Sonny Curtis once wrote, “I fought the law and the law won”. If this lyric, made famous by Bobby Fuller Four and later The Clash, can tell us anything – it’s that in the end, the law always wins. When it comes to marketing, there are many theories, but very few laws… and even fewer marketers that know and understand them.

I use the word ‘law’ in this instance to mean an empirical law. Essentially, something that is based on data gathered by original experiments or observations. Whereas a theoretical law would only be based on theories and hypotheses.

Byron Sharp, Professor of Marketing Science and Director of Ehrenberg-Bass Institute at the University of South Australia changed the need for guesswork and unproven theories with his book ‘How Brands Grow’. Through his and his colleagues’ research, they’ve proven that these laws hold true in all types of businesses (both B2C and B2B), across all countries, and with few exceptions.

The book has been widely publicised, but from my experience, I’ve met very few marketers that have actually read it. If you’re one of those marketers, then I encourage you to get your hands on a copy. I’d love to summarise the entire book and all the laws mentioned in this blog, but unfortunately that would take forever, and no one would read it. But I can talk about one law…

The one law that just so happens to be the one I talk about nearly every day, and the one law that probably challenges our clients more than any other – the law of double jeopardy.

The law of double jeopardy explained

This law states that brands with less market share have so because they have far fewer buyers (first jeopardy), and these buyers are slightly less brand loyal (second jeopardy). In other words, as market share declines, both penetration and brand loyalty drop together.

Or as Mark Ritson so eloquently put it – “If you’re a small brand, you’re probably going to get f*cked… twice”.

Why is this law so important? Ultimately, it’s because it holds true for both brand growth and brand decline. Therefore, brands targeting growth need to understand the law and build the right marketing strategies to maximise their growth potential.

There are two major implications of the law that should inform your approach to marketing strategy:

1. Brand growth comes primarily from market penetration. The double jeopardy law outlines that you can’t deliver significant growth by growing loyalty alone. Therefore, brands need to focus on market penetration (winning more new customers) as opposed to keeping the ones they’ve got.

2. Improving loyalty doesn’t foster growth. The double jeopardy law shows that it is very difficult to grow loyalty without improving market share because the two are explicably linked (see below graph). Essentially this means that to improve loyalty, you need to win more customers (not the other way around).


Why does double jeopardy occur?

The law is driven not so much by differences in products, brand positioning, or existing customer bases, but rather two key factors:

• Mental availability: the propensity for the brand to be front of mind in buying situations (this is not the same as brand awareness).

• Physical availability: how easy the brand is to buy and find (how accessible a product or service is and how smooth the buying experience is).

As I mentioned earlier, brands with smaller market share lose out – twice, and part of the reason is because large brands typically have higher mental and physical availability.
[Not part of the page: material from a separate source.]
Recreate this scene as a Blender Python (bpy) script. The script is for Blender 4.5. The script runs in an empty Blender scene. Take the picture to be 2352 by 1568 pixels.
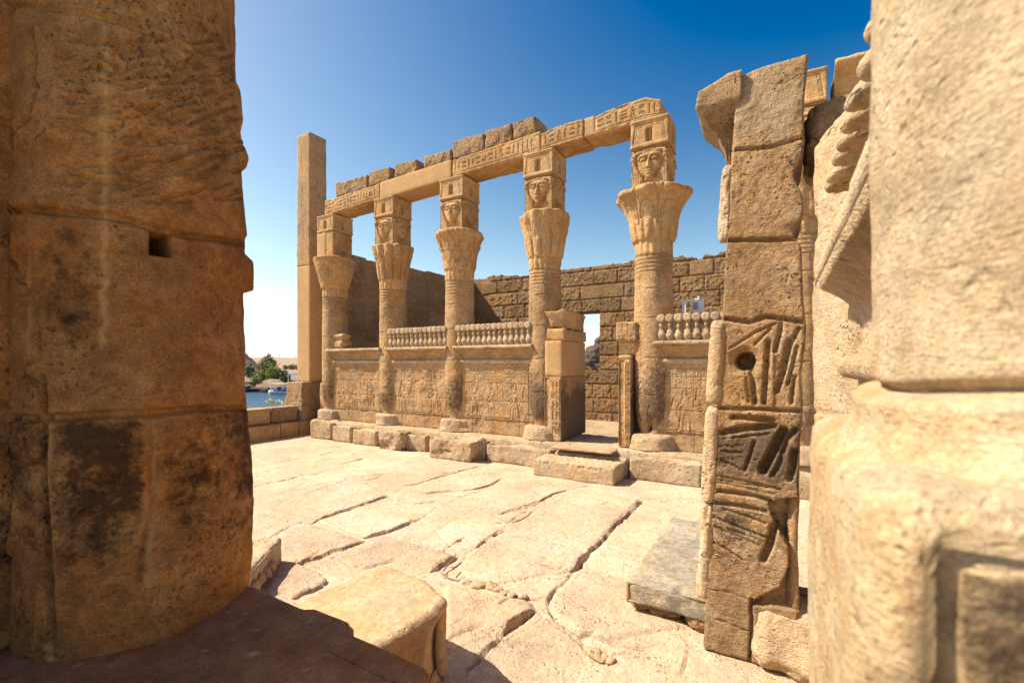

Think of the number one brand in your category – do they come to mind easily, and do they solve the same problem that your products or services do? Are they more readily available and easier to buy for customers? Chances are that you answered yes to both of those questions.

Therefore, you might be wondering, “If I work for a brand with a small market share, how can I change this?”

How to take on the law and win

The answer is simple… Utilise these three takeaways when working with the double jeopardy law:

1. Invest in brand (and distinctive brand assets) – By defining and communicating your brand purpose, you can improve brand salience. Then, by building distinctive brand assets you can reduce cognitive load and foster mental availability with your target audience. Distinctive brand assets are learned associations that help us to notice, recognise, remember, and think of a brand. These cues and signals often leverage non-verbal based stimuli, such as visual colours, logos, characters, and music etc.

2. Improve buyer experience – By improving the buyer experience, you reduce the number of hurdles that customers need to jump to buy your product. Make the process as straight forward as possible and be available to buy in multiple spaces (direct, online, through distributors etc.). This gives your customers a choice and allows them to buy in the way that best suits them, ultimately creating physical availability of your products or service.

3. Set share of voice (SoV) above share of market (SoM). For brands to compete (and win) against the market leaders in their sector, they need to invest in an appropriate level of media spend to set SoV above SoM. Bigger brands usually have bigger budgets and therefore spend more to get their brand in front of the audience. Therefore, in order to grow, smaller brands need to over invest in relation to their market share.

And don’t forget, the law always wins – don’t fight it, work with it.